→ **Exercise objective**:
Retype all of the data. Every line must match exactly.

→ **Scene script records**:
________________________________________
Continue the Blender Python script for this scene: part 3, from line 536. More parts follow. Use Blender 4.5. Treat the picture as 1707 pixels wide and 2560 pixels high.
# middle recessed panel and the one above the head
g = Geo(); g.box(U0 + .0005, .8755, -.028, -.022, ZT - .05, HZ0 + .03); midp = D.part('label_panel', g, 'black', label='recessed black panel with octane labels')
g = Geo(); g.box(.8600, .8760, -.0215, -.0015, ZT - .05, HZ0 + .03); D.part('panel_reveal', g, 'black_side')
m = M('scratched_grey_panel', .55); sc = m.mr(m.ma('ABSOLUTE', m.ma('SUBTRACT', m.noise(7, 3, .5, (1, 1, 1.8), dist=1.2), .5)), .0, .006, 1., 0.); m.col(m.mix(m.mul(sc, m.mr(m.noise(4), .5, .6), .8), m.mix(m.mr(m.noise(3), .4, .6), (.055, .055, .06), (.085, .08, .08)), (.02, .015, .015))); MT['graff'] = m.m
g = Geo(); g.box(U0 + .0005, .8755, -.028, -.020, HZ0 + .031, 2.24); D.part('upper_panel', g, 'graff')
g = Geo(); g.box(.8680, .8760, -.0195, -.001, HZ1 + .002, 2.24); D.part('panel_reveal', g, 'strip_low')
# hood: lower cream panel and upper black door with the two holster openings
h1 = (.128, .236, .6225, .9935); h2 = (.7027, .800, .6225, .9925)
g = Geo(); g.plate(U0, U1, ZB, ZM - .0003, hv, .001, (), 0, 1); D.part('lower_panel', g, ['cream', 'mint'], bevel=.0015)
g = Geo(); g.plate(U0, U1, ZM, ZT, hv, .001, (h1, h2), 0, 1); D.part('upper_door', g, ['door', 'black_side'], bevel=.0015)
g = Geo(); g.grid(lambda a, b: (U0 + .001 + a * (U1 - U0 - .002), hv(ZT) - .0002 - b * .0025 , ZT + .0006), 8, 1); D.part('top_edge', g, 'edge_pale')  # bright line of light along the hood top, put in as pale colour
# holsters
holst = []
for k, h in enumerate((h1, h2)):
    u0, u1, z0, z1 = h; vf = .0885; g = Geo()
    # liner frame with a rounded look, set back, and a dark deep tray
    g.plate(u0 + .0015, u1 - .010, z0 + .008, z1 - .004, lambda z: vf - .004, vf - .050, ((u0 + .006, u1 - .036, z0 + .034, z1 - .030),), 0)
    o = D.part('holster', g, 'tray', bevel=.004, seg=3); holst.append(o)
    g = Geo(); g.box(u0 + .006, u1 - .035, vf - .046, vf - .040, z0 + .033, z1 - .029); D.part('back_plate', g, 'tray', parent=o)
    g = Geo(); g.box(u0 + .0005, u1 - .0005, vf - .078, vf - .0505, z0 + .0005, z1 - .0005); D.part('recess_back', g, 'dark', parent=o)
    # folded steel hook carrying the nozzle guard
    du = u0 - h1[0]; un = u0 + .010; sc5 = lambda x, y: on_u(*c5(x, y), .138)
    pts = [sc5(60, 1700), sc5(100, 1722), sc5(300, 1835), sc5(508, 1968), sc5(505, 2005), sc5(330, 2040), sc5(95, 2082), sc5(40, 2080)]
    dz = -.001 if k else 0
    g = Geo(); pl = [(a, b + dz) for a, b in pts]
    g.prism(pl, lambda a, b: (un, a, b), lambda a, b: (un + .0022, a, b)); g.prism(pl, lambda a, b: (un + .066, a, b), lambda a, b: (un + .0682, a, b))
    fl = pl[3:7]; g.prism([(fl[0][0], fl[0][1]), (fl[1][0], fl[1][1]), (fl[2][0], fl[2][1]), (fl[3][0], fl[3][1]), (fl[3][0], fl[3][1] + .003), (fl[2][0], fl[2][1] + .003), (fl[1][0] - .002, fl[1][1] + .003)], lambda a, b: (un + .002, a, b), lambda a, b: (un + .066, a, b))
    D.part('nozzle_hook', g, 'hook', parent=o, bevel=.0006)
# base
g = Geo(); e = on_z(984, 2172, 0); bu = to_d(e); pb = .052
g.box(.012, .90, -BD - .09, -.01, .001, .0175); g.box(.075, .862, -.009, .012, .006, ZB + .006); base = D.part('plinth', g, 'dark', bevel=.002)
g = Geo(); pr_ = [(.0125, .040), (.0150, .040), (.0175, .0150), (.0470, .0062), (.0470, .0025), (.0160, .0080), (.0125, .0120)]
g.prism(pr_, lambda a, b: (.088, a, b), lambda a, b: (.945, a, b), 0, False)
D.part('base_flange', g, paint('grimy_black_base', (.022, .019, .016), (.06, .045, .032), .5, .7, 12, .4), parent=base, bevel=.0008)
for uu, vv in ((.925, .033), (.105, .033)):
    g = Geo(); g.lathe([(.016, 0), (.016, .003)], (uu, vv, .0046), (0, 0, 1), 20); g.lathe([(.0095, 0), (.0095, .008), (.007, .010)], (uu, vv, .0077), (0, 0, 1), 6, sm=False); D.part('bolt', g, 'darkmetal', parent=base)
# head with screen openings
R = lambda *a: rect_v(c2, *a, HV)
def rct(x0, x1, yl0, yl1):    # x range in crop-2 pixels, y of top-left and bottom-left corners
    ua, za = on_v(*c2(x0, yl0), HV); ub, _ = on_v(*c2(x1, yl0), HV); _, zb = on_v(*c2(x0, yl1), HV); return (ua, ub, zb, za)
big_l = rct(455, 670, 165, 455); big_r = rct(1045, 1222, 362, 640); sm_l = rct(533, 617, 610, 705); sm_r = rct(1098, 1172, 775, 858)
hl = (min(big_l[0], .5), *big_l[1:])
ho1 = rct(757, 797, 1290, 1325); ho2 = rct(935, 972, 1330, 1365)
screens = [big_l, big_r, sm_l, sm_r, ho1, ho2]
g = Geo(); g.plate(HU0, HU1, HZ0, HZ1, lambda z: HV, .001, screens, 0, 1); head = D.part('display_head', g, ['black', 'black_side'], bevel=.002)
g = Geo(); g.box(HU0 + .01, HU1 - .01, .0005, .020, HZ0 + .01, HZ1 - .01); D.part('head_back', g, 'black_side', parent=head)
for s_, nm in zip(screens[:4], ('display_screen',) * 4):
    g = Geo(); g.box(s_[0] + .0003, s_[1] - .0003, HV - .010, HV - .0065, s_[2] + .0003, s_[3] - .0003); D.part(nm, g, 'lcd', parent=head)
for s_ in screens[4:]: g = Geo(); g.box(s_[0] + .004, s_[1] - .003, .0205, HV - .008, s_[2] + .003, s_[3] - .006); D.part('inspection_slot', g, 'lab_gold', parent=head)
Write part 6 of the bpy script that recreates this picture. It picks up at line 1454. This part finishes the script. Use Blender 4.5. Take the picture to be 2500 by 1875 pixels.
________________________________________
→ **Correct response**:
Continue the Blender Python script for this scene: part 3, from line 536. More parts follow. Use Blender 4.5. Treat the picture as 1707 pixels wide and 2560 pixels high.
# middle recessed panel and the one above the head
g = Geo(); g.box(U0 + .0005, .8755, -.028, -.022, ZT - .05, HZ0 + .03); midp = D.part('label_panel', g, 'black', label='recessed black panel with octane labels')
g = Geo(); g.box(.8600, .8760, -.0215, -.0015, ZT - .05, HZ0 + .03); D.part('panel_reveal', g, 'black_side')
m = M('scratched_grey_panel', .55); sc = m.mr(m.ma('ABSOLUTE', m.ma('SUBTRACT', m.noise(7, 3, .5, (1, 1, 1.8), dist=1.2), .5)), .0, .006, 1., 0.); m.col(m.mix(m.mul(sc, m.mr(m.noise(4), .5, .6), .8), m.mix(m.mr(m.noise(3), .4, .6), (.055, .055, .06), (.085, .08, .08)), (.02, .015, .015))); MT['graff'] = m.m
g = Geo(); g.box(U0 + .0005, .8755, -.028, -.020, HZ0 + .031, 2.24); D.part('upper_panel', g, 'graff')
g = Geo(); g.box(.8680, .8760, -.0195, -.001, HZ1 + .002, 2.24); D.part('panel_reveal', g, 'strip_low')
# hood: lower cream panel and upper black door with the two holster openings
h1 = (.128, .236, .6225, .9935); h2 = (.7027, .800, .6225, .9925)
g = Geo(); g.plate(U0, U1, ZB, ZM - .0003, hv, .001, (), 0, 1); D.part('lower_panel', g, ['cream', 'mint'], bevel=.0015)
g = Geo(); g.plate(U0, U1, ZM, ZT, hv, .001, (h1, h2), 0, 1); D.part('upper_door', g, ['door', 'black_side'], bevel=.0015)
g = Geo(); g.grid(lambda a, b: (U0 + .001 + a * (U1 - U0 - .002), hv(ZT) - .0002 - b * .0025 , ZT + .0006), 8, 1); D.part('top_edge', g, 'edge_pale')  # bright line of light along the hood top, put in as pale colour
# holsters
holst = []
for k, h in enumerate((h1, h2)):
    u0, u1, z0, z1 = h; vf = .0885; g = Geo()
    # liner frame with a rounded look, set back, and a dark deep tray
    g.plate(u0 + .0015, u1 - .010, z0 + .008, z1 - .004, lambda z: vf - .004, vf - .050, ((u0 + .006, u1 - .036, z0 + .034, z1 - .030),), 0)
    o = D.part('holster', g, 'tray', bevel=.004, seg=3); holst.append(o)
    g = Geo(); g.box(u0 + .006, u1 - .035, vf - .046, vf - .040, z0 + .033, z1 - .029); D.part('back_plate', g, 'tray', parent=o)
    g = Geo(); g.box(u0 + .0005, u1 - .0005, vf - .078, vf - .0505, z0 + .0005, z1 - .0005); D.part('recess_back', g, 'dark', parent=o)
    # folded steel hook carrying the nozzle guard
    du = u0 - h1[0]; un = u0 + .010; sc5 = lambda x, y: on_u(*c5(x, y), .138)
    pts = [sc5(60, 1700), sc5(100, 1722), sc5(300, 1835), sc5(508, 1968), sc5(505, 2005), sc5(330, 2040), sc5(95, 2082), sc5(40, 2080)]
    dz = -.001 if k else 0
    g = Geo(); pl = [(a, b + dz) for a, b in pts]
    g.prism(pl, lambda a, b: (un, a, b), lambda a, b: (un + .0022, a, b)); g.prism(pl, lambda a, b: (un + .066, a, b), lambda a, b: (un + .0682, a, b))
    fl = pl[3:7]; g.prism([(fl[0][0], fl[0][1]), (fl[1][0], fl[1][1]), (fl[2][0], fl[2][1]), (fl[3][0], fl[3][1]), (fl[3][0], fl[3][1] + .003), (fl[2][0], fl[2][1] + .003), (fl[1][0] - .002, fl[1][1] + .003)], lambda a, b: (un + .002, a, b), lambda a, b: (un + .066, a, b))
    D.part('nozzle_hook', g, 'hook', parent=o, bevel=.0006)
# base
g = Geo(); e = on_z(984, 2172, 0); bu = to_d(e); pb = .052
g.box(.012, .90, -BD - .09, -.01, .001, .0175); g.box(.075, .862, -.009, .012, .006, ZB + .006); base = D.part('plinth', g, 'dark', bevel=.002)
g = Geo(); pr_ = [(.0125, .040), (.0150, .040), (.0175, .0150), (.0470, .0062), (.0470, .0025), (.0160, .0080), (.0125, .0120)]
g.prism(pr_, lambda a, b: (.088, a, b), lambda a, b: (.945, a, b), 0, False)
D.part('base_flange', g, paint('grimy_black_base', (.022, .019, .016), (.06, .045, .032), .5, .7, 12, .4), parent=base, bevel=.0008)
for uu, vv in ((.925, .033), (.105, .033)):
    g = Geo(); g.lathe([(.016, 0), (.016, .003)], (uu, vv, .0046), (0, 0, 1), 20); g.lathe([(.0095, 0), (.0095, .008), (.007, .010)], (uu, vv, .0077), (0, 0, 1), 6, sm=False); D.part('bolt', g, 'darkmetal', parent=base)
# head with screen openings
R = lambda *a: rect_v(c2, *a, HV)
def rct(x0, x1, yl0, yl1):    # x range in crop-2 pixels, y of top-left and bottom-left corners
    ua, za = on_v(*c2(x0, yl0), HV); ub, _ = on_v(*c2(x1, yl0), HV); _, zb = on_v(*c2(x0, yl1), HV); return (ua, ub, zb, za)
big_l = rct(455, 670, 165, 455); big_r = rct(1045, 1222, 362, 640); sm_l = rct(533, 617, 610, 705); sm_r = rct(1098, 1172, 775, 858)
hl = (min(big_l[0], .5), *big_l[1:])
ho1 = rct(757, 797, 1290, 1325); ho2 = rct(935, 972, 1330, 1365)
screens = [big_l, big_r, sm_l, sm_r, ho1, ho2]
g = Geo(); g.plate(HU0, HU1, HZ0, HZ1, lambda z: HV, .001, screens, 0, 1); head = D.part('display_head', g, ['black', 'black_side'], bevel=.002)
g = Geo(); g.box(HU0 + .01, HU1 - .01, .0005, .020, HZ0 + .01, HZ1 - .01); D.part('head_back', g, 'black_side', parent=head)
for s_, nm in zip(screens[:4], ('display_screen',) * 4):
    g = Geo(); g.box(s_[0] + .0003, s_[1] - .0003, HV - .010, HV - .0065, s_[2] + .0003, s_[3] - .0003); D.part(nm, g, 'lcd', parent=head)
for s_ in screens[4:]: g = Geo(); g.box(s_[0] + .004, s_[1] - .003, .0205, HV - .008, s_[2] + .003, s_[3] - .006); D.part('inspection_slot', g, 'lab_gold', parent=head)
Write part 6 of the bpy script that recreates this picture. It picks up at line 1454. This part finishes the script. Use Blender 4.5. Take the picture to be 2500 by 1875 pixels.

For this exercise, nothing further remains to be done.